Indisputable success. This is great, and I've worn it a lot. Literally the only bad thing about it is the itchy stay tape in the shoulder seam.

2. Wren


I have never worn this and I am never going to wear this. But it was a good test run, and my second attempt is one of my favourite dresses ever. If I can persuade myself to take apart something I've made, I'll take the top off this and have it as a skirt.

3. Cambie


Two problems with this dress. It could have done with a full bust adjustment, and it is the stupidest colour ever. I mean, it's a nice colour, but it goes with literally no other colour in the world because it's such an optical illusion.
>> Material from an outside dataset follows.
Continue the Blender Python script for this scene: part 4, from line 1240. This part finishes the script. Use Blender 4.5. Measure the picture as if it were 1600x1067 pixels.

This should be a great work dress, but I don't generally go around with bare arms and there is no colour of cover-up that works with it (though I do wear it to work on a fairly regularly basis with a black jumper). I should make another.

4. Elisalex


I wore this at Christmas, and it's a Christmas dress in my mind now. It's also quite heavy. Again, I should make another. I have a mash-up dress using the Elisalex bodice in the works, and you'll be seeing that fairly soon.

5. Moneta


I like this dress and I wear it fairly regularly, but I don't think it's going to last very long. The fabric isn't great quality and it doesn't have much recovery, so it's actually quite difficult for me to tell what I think of the pattern in and of itself. 

Best: Tiramisu
Worst: This particular Wren dress
Would remake: All five (what, ALL FIVE out at once? If you did the voice in your head, we should be friends), and I've already remade two and a half of them.